I do almost all my wine buying in Chiang Mai at Rimping Markets. They have a good selection of champagnes and Proseccos. I can pick up a bottle of Italian Prosecco for less than $20 (US). Not bad. Champagne is slightly more. But the shelves are well-stocked with it.

You don’t have to eat Thai food at a Thai restaurant. Have a delivery app bring the food to you. And don’t eat it out of the containers it comes in. Put the Thai food in nice serving ware and set the table. (Remember Thais eat with a spoon and fork, not chop sticks. 2) Invite friends. Pop the cork. Your dinner will become legendary-“Oh, remember when we ate Thai food and drank champagne at your place!”

Wine Spritzes

A simple way to have wine and Thai food is a wine spritz, which is another carbonated drink. A wine spritz can easily handle all the fish sauce, galangal, and chilis you can throw at it.
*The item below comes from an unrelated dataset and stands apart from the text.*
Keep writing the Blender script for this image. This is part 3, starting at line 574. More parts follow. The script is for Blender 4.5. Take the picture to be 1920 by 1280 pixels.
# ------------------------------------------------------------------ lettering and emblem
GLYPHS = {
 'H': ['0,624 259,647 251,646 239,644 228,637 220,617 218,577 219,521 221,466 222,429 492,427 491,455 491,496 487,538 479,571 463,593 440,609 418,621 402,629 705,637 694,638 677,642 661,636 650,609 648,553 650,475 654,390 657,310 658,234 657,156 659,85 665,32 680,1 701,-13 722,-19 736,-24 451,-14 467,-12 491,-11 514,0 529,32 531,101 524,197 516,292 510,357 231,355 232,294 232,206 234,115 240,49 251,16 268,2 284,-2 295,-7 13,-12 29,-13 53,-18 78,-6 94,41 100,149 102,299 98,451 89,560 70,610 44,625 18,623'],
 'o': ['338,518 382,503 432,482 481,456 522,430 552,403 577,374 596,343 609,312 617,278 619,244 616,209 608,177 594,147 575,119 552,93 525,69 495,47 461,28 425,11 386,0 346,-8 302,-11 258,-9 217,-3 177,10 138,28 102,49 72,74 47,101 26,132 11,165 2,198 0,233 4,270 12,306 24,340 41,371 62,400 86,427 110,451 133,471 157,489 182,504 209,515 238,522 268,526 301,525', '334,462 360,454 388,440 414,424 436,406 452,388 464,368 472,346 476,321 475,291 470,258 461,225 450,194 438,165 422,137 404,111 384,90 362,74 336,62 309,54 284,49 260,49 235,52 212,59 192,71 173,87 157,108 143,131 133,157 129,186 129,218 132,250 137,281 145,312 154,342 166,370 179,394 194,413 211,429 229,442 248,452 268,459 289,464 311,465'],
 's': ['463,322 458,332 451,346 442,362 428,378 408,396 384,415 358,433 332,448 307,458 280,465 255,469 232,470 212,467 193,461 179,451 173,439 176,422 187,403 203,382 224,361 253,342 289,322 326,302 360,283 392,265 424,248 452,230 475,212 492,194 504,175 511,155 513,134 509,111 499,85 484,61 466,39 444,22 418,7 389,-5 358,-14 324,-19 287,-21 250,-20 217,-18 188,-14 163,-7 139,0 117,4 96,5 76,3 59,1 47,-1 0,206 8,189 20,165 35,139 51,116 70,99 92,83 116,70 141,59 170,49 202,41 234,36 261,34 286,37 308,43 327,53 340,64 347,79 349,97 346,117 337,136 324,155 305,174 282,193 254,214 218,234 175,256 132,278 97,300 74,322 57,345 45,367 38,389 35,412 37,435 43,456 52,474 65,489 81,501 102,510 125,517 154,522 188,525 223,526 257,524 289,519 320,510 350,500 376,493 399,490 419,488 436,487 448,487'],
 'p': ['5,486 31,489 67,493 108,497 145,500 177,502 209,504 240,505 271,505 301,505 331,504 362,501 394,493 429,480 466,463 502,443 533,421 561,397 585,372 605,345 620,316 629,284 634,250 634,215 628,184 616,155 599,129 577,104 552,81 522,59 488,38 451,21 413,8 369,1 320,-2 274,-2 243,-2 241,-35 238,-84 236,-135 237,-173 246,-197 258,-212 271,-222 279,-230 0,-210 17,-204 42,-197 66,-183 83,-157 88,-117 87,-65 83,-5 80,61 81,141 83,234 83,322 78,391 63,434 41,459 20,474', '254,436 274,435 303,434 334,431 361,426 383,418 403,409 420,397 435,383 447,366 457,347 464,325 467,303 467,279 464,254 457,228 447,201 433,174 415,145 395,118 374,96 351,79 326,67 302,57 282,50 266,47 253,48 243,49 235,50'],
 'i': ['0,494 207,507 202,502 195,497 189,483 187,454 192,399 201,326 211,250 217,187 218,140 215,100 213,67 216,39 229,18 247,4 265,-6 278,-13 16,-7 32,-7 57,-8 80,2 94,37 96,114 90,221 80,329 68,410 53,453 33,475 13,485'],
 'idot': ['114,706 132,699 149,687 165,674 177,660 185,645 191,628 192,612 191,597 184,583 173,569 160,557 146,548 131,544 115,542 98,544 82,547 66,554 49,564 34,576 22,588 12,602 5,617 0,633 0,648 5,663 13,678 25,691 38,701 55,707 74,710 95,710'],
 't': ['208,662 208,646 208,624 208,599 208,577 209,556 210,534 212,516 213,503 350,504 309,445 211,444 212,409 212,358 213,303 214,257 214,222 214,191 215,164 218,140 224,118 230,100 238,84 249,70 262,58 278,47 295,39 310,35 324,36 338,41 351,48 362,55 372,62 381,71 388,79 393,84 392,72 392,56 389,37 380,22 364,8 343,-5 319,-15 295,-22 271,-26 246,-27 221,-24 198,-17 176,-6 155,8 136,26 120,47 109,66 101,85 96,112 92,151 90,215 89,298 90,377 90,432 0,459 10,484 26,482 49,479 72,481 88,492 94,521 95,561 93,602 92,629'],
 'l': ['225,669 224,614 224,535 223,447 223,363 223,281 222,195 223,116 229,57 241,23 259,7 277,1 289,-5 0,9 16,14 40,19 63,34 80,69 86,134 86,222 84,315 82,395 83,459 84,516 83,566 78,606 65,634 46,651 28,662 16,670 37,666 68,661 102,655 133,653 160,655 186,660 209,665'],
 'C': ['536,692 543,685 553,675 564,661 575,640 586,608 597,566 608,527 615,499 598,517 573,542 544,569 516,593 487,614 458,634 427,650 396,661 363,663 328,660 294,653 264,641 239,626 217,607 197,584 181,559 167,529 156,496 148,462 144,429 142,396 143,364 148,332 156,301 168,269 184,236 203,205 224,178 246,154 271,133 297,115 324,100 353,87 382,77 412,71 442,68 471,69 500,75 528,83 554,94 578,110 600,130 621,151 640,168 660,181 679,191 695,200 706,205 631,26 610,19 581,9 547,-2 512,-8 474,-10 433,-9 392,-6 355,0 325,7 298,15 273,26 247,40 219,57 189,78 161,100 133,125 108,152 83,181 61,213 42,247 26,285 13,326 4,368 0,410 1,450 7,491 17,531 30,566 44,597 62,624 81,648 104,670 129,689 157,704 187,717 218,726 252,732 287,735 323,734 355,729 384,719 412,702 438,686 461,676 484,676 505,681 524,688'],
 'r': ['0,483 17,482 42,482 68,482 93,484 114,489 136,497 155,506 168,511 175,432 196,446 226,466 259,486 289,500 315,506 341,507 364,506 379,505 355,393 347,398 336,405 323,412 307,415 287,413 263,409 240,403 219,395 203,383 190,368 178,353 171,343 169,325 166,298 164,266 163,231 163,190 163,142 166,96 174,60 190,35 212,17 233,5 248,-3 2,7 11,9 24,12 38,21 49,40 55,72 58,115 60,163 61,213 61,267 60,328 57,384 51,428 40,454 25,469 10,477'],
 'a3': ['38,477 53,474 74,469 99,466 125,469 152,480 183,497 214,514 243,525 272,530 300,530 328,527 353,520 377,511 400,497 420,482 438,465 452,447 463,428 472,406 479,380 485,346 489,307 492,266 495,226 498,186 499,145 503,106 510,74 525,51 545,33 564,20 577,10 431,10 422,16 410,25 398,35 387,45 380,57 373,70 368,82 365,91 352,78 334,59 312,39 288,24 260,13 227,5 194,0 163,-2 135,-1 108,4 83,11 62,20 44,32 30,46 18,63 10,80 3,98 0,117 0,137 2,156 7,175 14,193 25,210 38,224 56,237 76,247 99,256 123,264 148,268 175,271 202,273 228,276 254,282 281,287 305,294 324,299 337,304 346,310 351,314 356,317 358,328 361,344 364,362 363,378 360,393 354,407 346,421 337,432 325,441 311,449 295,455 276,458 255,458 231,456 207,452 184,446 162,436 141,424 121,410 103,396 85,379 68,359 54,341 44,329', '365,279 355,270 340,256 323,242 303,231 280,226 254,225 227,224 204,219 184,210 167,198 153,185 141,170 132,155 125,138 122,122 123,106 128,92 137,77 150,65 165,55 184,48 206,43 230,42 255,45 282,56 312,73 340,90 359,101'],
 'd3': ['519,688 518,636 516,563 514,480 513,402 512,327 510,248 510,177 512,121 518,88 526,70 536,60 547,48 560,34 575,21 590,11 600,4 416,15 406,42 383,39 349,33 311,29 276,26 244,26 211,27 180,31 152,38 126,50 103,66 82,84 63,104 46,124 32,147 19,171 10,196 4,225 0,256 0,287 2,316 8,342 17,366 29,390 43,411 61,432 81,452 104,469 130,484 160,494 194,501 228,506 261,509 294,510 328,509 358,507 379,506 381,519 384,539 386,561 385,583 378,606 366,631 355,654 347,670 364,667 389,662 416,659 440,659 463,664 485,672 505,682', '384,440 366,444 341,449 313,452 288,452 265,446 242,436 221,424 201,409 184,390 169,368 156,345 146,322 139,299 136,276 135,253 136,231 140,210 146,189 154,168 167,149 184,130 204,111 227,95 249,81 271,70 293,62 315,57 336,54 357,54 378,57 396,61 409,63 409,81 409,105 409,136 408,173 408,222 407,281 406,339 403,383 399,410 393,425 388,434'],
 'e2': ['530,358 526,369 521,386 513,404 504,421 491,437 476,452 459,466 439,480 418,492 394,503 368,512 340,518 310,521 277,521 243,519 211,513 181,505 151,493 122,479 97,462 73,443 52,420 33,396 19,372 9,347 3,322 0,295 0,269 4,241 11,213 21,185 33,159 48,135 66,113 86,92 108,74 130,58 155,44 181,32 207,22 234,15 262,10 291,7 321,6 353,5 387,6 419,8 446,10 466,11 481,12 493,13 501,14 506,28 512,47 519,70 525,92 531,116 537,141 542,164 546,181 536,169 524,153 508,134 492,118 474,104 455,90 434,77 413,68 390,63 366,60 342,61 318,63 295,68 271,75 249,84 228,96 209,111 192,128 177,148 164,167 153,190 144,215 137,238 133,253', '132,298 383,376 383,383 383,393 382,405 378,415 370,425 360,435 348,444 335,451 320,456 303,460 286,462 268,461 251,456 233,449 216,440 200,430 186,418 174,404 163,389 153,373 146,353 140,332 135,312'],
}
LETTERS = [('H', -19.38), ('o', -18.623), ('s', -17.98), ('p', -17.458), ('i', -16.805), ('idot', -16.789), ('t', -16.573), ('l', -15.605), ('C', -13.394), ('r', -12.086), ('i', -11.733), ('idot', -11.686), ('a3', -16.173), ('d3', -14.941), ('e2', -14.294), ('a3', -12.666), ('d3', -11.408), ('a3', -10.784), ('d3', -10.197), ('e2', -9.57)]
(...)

The wine spritz: 1 glass of cheap white wine (I use a glass and a half) and 1/2-3/4 glass of sweet lemon soda. Add 2 jiggers of Aperol liquor, or 1 jigger of Campari liquor. A wedge of lemon. Pour over ice in a large goblet-style glass. Easy-peasy.

If you’re having a lot of people over for that Thai dinner that’s going to be delivered to your home, go rummage through your garage and find that punch bowl set that you got as a gift 10 years ago and never used. Mix up a big punch bowl of wine spritzes, put it in the middle of all the Thai food and have at it. Your friends will declare you a genius of taste.

Parting Thoughts

I’m sure many of you will insist that wine goes perfectly with Thai food. It doesn’t. But that’s a matter of taste. Literally. You are more than free to take a $30 bottle of wine, pair it with Thai food, and make it taste like a skid row special that’s been left open in your refrigerator for six months.

But even if you insist that wine and Thai food pair together just fine, consider the culinary maxim: Everything goes better with champagne. Everything! Especially Thai food.

Footnotes

  1. See my blog post: Mekhong Thai Whiskey: Ladyboy in a Bottle
  2. Please read my blog post: Thai Table Manners: Put Down the Chopsticks!